Influence of Centrifugal force in 'g'

[Guiga]

Influence of "Centrifugal" force in 'g'

Hello everyone,

I was wondering one of these days if the 'centrifugal' force due to the rotation of the Earth in the Equator could cause any difference in the value of the gravitational acceleration; namely it would be supposedly less than the real value because we experience it pushing us outward, in opposite direction to gravity.

I know that if it has an implication it is probably very tiny compared to the gravitational field of the Earth but I just want to know if the logic is correct.
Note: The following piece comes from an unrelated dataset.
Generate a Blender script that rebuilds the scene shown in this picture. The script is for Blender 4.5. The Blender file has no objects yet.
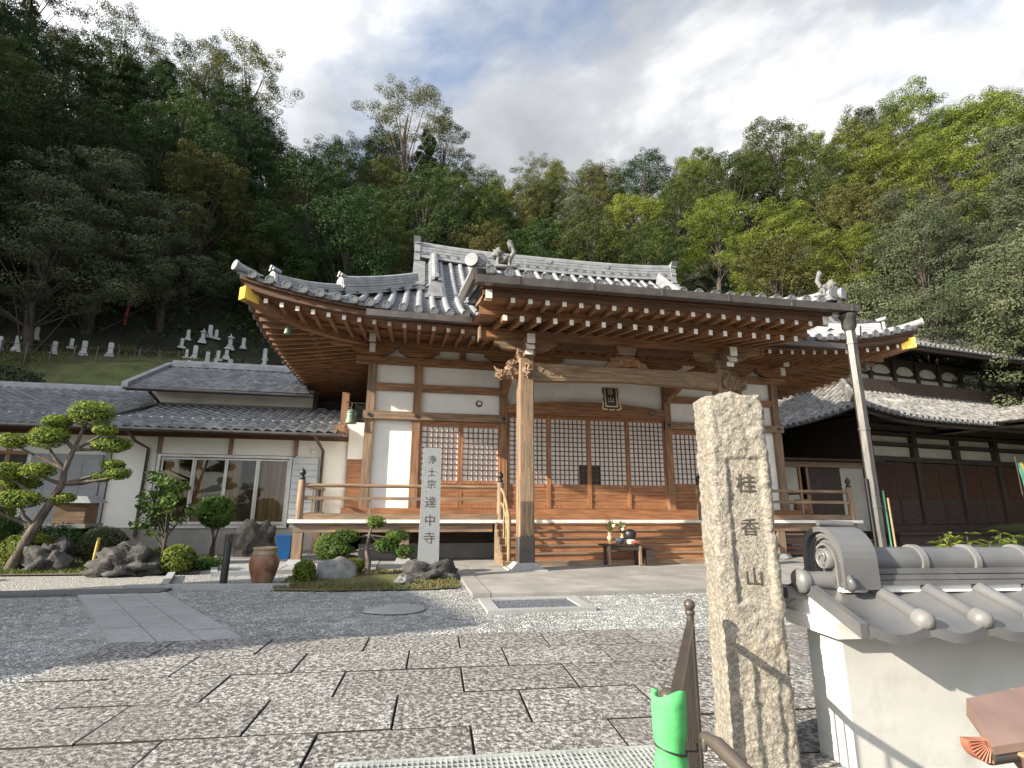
import bpy, bmesh, math, random
from mathutils import Vector, Matrix, noise
R = math.radians
rnd = random.Random(7)
scn = bpy.context.scene
col = scn.collection

# ------------------------------------------------------------------ camera
F, EYE = 527.0, 1.4
PITCH, YAW, ROLL = R(13.0), R(10.8), R(0.35)
cam = bpy.data.cameras.new("camera"); camo = bpy.data.objects.new("camera", cam); col.objects.link(camo)
cam.sensor_width = 36; cam.lens = F/1024*36; cam.clip_start = .05; cam.clip_end = 2000
fw = Vector((math.sin(YAW)*math.cos(PITCH), math.cos(YAW)*math.cos(PITCH), math.sin(PITCH)))
rt = Vector((math.cos(YAW), -math.sin(YAW), 0)); up = rt.cross(fw)
r2 = rt*math.cos(ROLL)+up*math.sin(ROLL); u2 = up*math.cos(ROLL)-rt*math.sin(ROLL)
camo.matrix_world = Matrix(((r2.x,u2.x,-fw.x,0),(r2.y,u2.y,-fw.y,0),(r2.z,u2.z,-fw.z,EYE),(0,0,0,1)))
scn.camera = camo
# ------------------------------------------------------------------ light
SUN_EL, SUN_AZ = R(24.5), R(-107.3)       # azimuth from +Y towards +X, where the sun stands
sd = Vector((math.sin(SUN_AZ)*math.cos(SUN_EL), math.cos(SUN_AZ)*math.cos(SUN_EL), math.sin(SUN_EL)))
sl = bpy.data.lights.new("sun", 'SUN'); sl.energy = 5.0; sl.angle = R(.55); sl.color = (1, .90, .74)
so = bpy.data.objects.new("sun", sl); col.objects.link(so); so.rotation_euler = (-sd).to_track_quat('-Z','Y').to_euler()
w = bpy.data.worlds.new("World"); scn.world = w; w.use_nodes = True
nt = w.node_tree; N = nt.nodes; L = nt.links; N.clear()
wo = N.new('ShaderNodeOutputWorld'); bg = N.new('ShaderNodeBackground')
sk = N.new('ShaderNodeTexSky'); sk.sky_type = 'NISHITA'; sk.sun_disc = False
sk.sun_elevation = SUN_EL; sk.sun_rotation = SUN_AZ; sk.air_density = 1.0; sk.dust_density = 1.2; sk.ozone_density = 1.5
tc = N.new('ShaderNodeTexCoord')
def wn(t, **k):
    n = N.new(t)
    for a, b in k.items():
        if a in n.inputs: n.inputs[a].default_value = b
        else: setattr(n, a, b)
    return n
# cloud layer: direction divided by its height = a flat ceiling of cloud
sep = N.new('ShaderNodeSeparateXYZ'); L.new(tc.outputs['Generated'], sep.inputs[0])
mx = wn('ShaderNodeMath', operation='MAXIMUM'); mx.inputs[1].default_value = .08; L.new(sep.outputs['Z'], mx.inputs[0])
ad = wn('ShaderNodeMath', operation='ADD'); ad.inputs[1].default_value = .25; L.new(mx.outputs[0], ad.inputs[0])
dv = []
for ax in 'XY':
    d = wn('ShaderNodeMath', operation='DIVIDE'); L.new(sep.outputs[ax], d.inputs[0]); L.new(ad.outputs[0], d.inputs[1]); dv.append(d)
cmb = N.new('ShaderNodeCombineXYZ'); L.new(dv[0].outputs[0], cmb.inputs[0]); L.new(dv[1].outputs[0], cmb.inputs[1])
cmb.inputs[2].default_value = 3.7
n1 = wn('ShaderNodeTexNoise', Scale=1.15, Detail=8, Roughness=.56, Distortion=.35); L.new(cmb.outputs[0], n1.inputs['Vector'])
n2 = wn('ShaderNodeTexNoise', Scale=1.9, Detail=6, Roughness=.55, Distortion=.2); 
mp2 = N.new('ShaderNodeMapping'); mp2.inputs['Location'].default_value = (4.2, 1.3, 0); L.new(cmb.outputs[0], mp2.inputs[0]); L.new(mp2.outputs[0], n2.inputs['Vector'])
cov = wn('ShaderNodeValToRGB'); cov.color_ramp.elements[0].position = .385; cov.color_ramp.elements[1].position = .50
L.new(n1.outputs[0], cov.inputs[0])
shd = wn('ShaderNodeValToRGB')
e = shd.color_ramp.elements; e[0].position = .39; e[0].color = (1.75,1.84,1.98,1); e[1].position = .60; e[1].color = (4.2,4.2,4.2,1)
k = e.new(.5); k.color = (2.4,2.48,2.6,1)
L.new(n2.outputs[0], shd.inputs[0])
mix = N.new('ShaderNodeMix'); mix.data_type = 'RGBA'
L.new(cov.outputs[0], mix.inputs['Factor']); L.new(sk.outputs[0], mix.inputs['A']); L.new(shd.outputs[0], mix.inputs['B'])
# clouds are brighter on the sun's side of the sky
vd = wn('ShaderNodeVectorMath', operation='DOT_PRODUCT'); L.new(tc.outputs['Generated'], vd.inputs[0]); vd.inputs[1].default_value = sd
cl = wn('ShaderNodeMath', operation='MAXIMUM'); cl.inputs[1].default_value = 0; L.new(vd.outputs['Value'], cl.inputs[0])
pw = wn('ShaderNodeMath', operation='POWER'); pw.inputs[1].default_value = 1.5; L.new(cl.outputs[0], pw.inputs[0])
ml = wn('ShaderNodeMath', operation='MULTIPLY_ADD'); ml.inputs[1].default_value = 2.6; ml.inputs[2].default_value = 1.0; L.new(pw.outputs[0], ml.inputs[0])
vs_ = wn('ShaderNodeVectorMath', operation='SCALE'); L.new(shd.outputs[0], vs_.inputs[0]); L.new(ml.outputs[0], vs_.inputs['Scale']); L.new(vs_.outputs[0], mix.inputs['B'])
L.new(mix.outputs['Result'], bg.inputs['Color']); bg.inputs['Strength'].default_value = .125
L.new(bg.outputs[0], wo.inputs['Surface'])
scn.view_settings.view_transform = 'Standard'; scn.view_settings.look = 'None'
scn.view_settings.gamma = 1; scn.view_settings.exposure = 1.25; scn.view_settings.use_curve_mapping = False
scn.cycles.max_bounces = 6; scn.cycles.transparent_max_bounces = 8; scn.cycles.use_denoising = True

# ------------------------------------------------------------------ materials
MAT = {}
def mat(name, c1, c2=None, scale=4, rough=.7, bump=0, bscale=20, stretch=(1,1,1), metal=0, kind='noise', detail=5,
        speck=None, vary=0, trans=0, bdist=.01, lo=.35, hi=.65, spec=.5, dirt=None):
    m = bpy.data.materials.new(name); m.use_nodes = True; t = m.node_tree; n = t.nodes; l = t.links
    b = n['Principled BSDF']; b.inputs['Roughness'].default_value = rough; b.inputs['Metallic'].default_value = metal
    b.inputs['Specular IOR Level'].default_value = spec
    tc = n.new('ShaderNodeTexCoord'); mp = n.new('ShaderNodeMapping'); mp.inputs['Scale'].default_value = stretch
    l.new(tc.outputs['Object'], mp.inputs[0])
    c2 = c2 or tuple(x*.7 for x in c1)
    if kind == 'vor':
        tx = n.new('ShaderNodeTexVoronoi'); tx.inputs['Scale'].default_value = scale; l.new(mp.outputs[0], tx.inputs['Vector'])
        sp = n.new('ShaderNodeSeparateColor'); l.new(tx.outputs['Color'], sp.inputs[0]); fac = sp.outputs[0]; dist = tx.outputs['Distance']
    else:
        tx = n.new('ShaderNodeTexNoise'); tx.inputs['Scale'].default_value = scale; tx.inputs['Detail'].default_value = detail
        l.new(mp.outputs[0], tx.inputs['Vector']); fac = tx.outputs[0]
    rp = n.new('ShaderNodeValToRGB'); rp.color_ramp.elements[0].position = lo; rp.color_ramp.elements[1].position = hi
    if kind == 'vor': rp.color_ramp.elements[0].position = 0; rp.color_ramp.elements[1].position = 1
    rp.color_ramp.elements[0].color = (*c2, 1); rp.color_ramp.elements[1].color = (*c1, 1); l.new(fac, rp.inputs[0])
    out = rp.outputs[0]
    if speck:                              # (scale, colour, amount)
        s2 = n.new('ShaderNodeTexNoise'); s2.inputs['Scale'].default_value = speck[0]; s2.inputs['Detail'].default_value = 3; l.new(tc.outputs['Object'], s2.inputs['Vector'])
        r3 = n.new('ShaderNodeValToRGB'); r3.color_ramp.elements[0].position = speck[2]-.06; r3.color_ramp.elements[1].position = speck[2]+.06
        l.new(s2.outputs[0], r3.inputs[0]); mm = n.new('ShaderNodeMix'); mm.data_type = 'RGBA'
        l.new(r3.outputs[0], mm.inputs['Factor']); l.new(out, mm.inputs['A']); mm.inputs['B'].default_value = (*speck[1], 1); out = mm.outputs['Result']
    if dirt:                               # (scale, colour, threshold) large weathering stains
        s2 = n.new('ShaderNodeTexNoise'); s2.inputs['Scale'].default_value = dirt[0]; s2.inputs['Detail'].default_value = 7; s2.inputs['Roughness'].default_value = .65; l.new(tc.outputs['Object'], s2.inputs['Vector'])
        r3 = n.new('ShaderNodeValToRGB'); r3.color_ramp.elements[0].position = dirt[2]-.1; r3.color_ramp.elements[1].position = dirt[2]+.14
        l.new(s2.outputs[0], r3.inputs[0]); mm = n.new('ShaderNodeMix'); mm.data_type = 'RGBA'
        l.new(r3.outputs[0], mm.inputs['Factor']); l.new(out, mm.inputs['A']); mm.inputs['B'].default_value = (*dirt[1], 1); out = mm.outputs['Result']
    if vary:                               # each object a little lighter or darker, warmer or colder
        oi = n.new('ShaderNodeObjectInfo'); hs = n.new('ShaderNodeHueSaturation')
        mr = n.new('ShaderNodeMapRange'); mr.inputs[3].default_value = 1-vary; mr.inputs[4].default_value = 1+vary; l.new(oi.outputs['Random'], mr.inputs[0])
        l.new(mr.outputs[0], hs.inputs['Value']); 
        ma = n.new('ShaderNodeMath'); ma.operation = 'MULTIPLY'; ma.inputs[1].default_value = 7.31; l.new(oi.outputs['Random'], ma.inputs[0])
        fr = n.new('ShaderNodeMath'); fr.operation = 'FRACT'; l.new(ma.outputs[0], fr.inputs[0])
        m3 = n.new('ShaderNodeMapRange'); m3.inputs[3].default_value = .5-.03*vary*2; m3.inputs[4].default_value = .5+.03*vary*2; l.new(fr.outputs[0], m3.inputs[0]); l.new(m3.outputs[0], hs.inputs['Hue'])
        l.new(out, hs.inputs['Color']); out = hs.outputs[0]
    l.new(out, b.inputs['Base Color'])
    if bump:
        if kind == 'vor' : h = dist; 
        else:
            bt = n.new('ShaderNodeTexNoise'); bt.inputs['Scale'].default_value = bscale; bt.inputs['Detail'].default_value = 6; bt.inputs['Roughness'].default_value = .6; l.new(mp.outputs[0], bt.inputs['Vector']); h = bt.outputs[0]
        bp = n.new('ShaderNodeBump'); bp.inputs['Strength'].default_value = abs(bump); bp.inputs['Distance'].default_value = bdist
        if kind == 'vor': bp.invert = True
        l.new(h, bp.inputs['Height']); l.new(bp.outputs[0], b.inputs['Normal'])
    if trans:
        tr = n.new('ShaderNodeBsdfTranslucent'); l.new(out, tr.inputs['Color']); ms = n.new('ShaderNodeMixShader'); ms.inputs[0].default_value = trans
        l.new(b.outputs[0], ms.inputs[1]); l.new(tr.outputs[0], ms.inputs[2]); l.new(ms.outputs[0], n['Material Output'].inputs['Surface'])
    MAT[name] = m; return m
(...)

ps. I am aware that the centrifugal force doesn't exist but we experience it; the simple rotating bucket proves it.

Thanks in advance!

 

[zhermes]

You're absolutely right. It is a simple calculation to perform as-well: assume you're on the equator, find the centrifugal force using the radius of the Earth and the rotational velocity (e.g. using the length of a day).

 

[netheril96]

Yes.
And "g" values already include the contribution from centrifugal forces.

 

[Ken G]

What's more, the centrifugal force contributes to altering the local effective g in two ways-- one way is that if you interpret yourself as being in an inertial frame (when you aren't), you need to include the "centrifugal acceleration" directly into a reduction of the locally measured g, as mentioned above. But also, this modification alters the pressure balance inside the Earth and causes the equator to bulge out a little. That increases the distance to the center, so it actually reduces the purely gravitational contribution to g (though only a little bit, less than a percent). However, it's enough to affect things like track records, when they are measured to high precision.